My new year-view planner arrived yesterday and spent the day rolled out on the floor being flattened. Before I went outside to exercise this morning, I pinned it to the door across from my desk, so it would be there when I came back into write.
Now, I’m sitting at my desk, with the calendar in front of me when I look up, and I’m feeling a discomforting yearning.
I want all the days.
I want all the days to be wide-open, unstructured, with the freedom to make art, or write, as much as I want, and I want it to be like this all year. Most of the time, I don’t experience this feeling as acutely as I am experiencing it right now. Most of the time, I don’t look at an entire year at one glance.

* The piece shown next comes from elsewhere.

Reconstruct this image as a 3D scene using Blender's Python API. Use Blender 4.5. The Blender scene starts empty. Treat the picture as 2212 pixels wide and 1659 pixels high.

Perhaps this is why I have not done a lot of full-year planning before.
A friend of mine says, “you can’t drive all the cars on the highway,” when he talks about road rage. I can’t have “all the days,” not all at once, not all rolled into one.
All I have is today. Even less than that, all I have is this exact moment, 8 a.m., dim light, probably going to be a sunny day but not sure about that yet. That’s why I didn’t edit the photo to make it look any brighter. This is exactly what it looks like right now, at this moment, from my desk.
I think I need to look ahead more than I have been doing. I certainly can’t defend my previous planning exercises based on the results. I believe I am more useful to myself and to my art if I have some moderately clear idea of what I would like to have accomplished within a certain period of time. Certainly, it would be useful to look ahead, and know where my big obligations are coming, so that I can be more ready ahead.
And at the same time, I am not thrilled with this discomforting feeling of wanting to know how the whole year is going to be. Perhaps better planning, which in my case is any planning at all, might make it possible to have more days be the way I love them being: no makeup, no driving, no appointments, lots of art. Still, planning doesn’t solve for one day at a time, and living in the moment, and “hell is wanting to be somewhere else.” I’m going to cut that header off the calendar. There is no winning and losing; there is only today, right now.
Incidentally, I do not like the weekends being marked in bright yellow. They could have been marked in a shade with much much less contrast. Similarly, the black “day” boxes are illegible, and useless from here. I can tell Monday; it’s the day after yellow. Sigh.
I find myself wondering if this is more a planner or a tracker; time will tell how it turns out.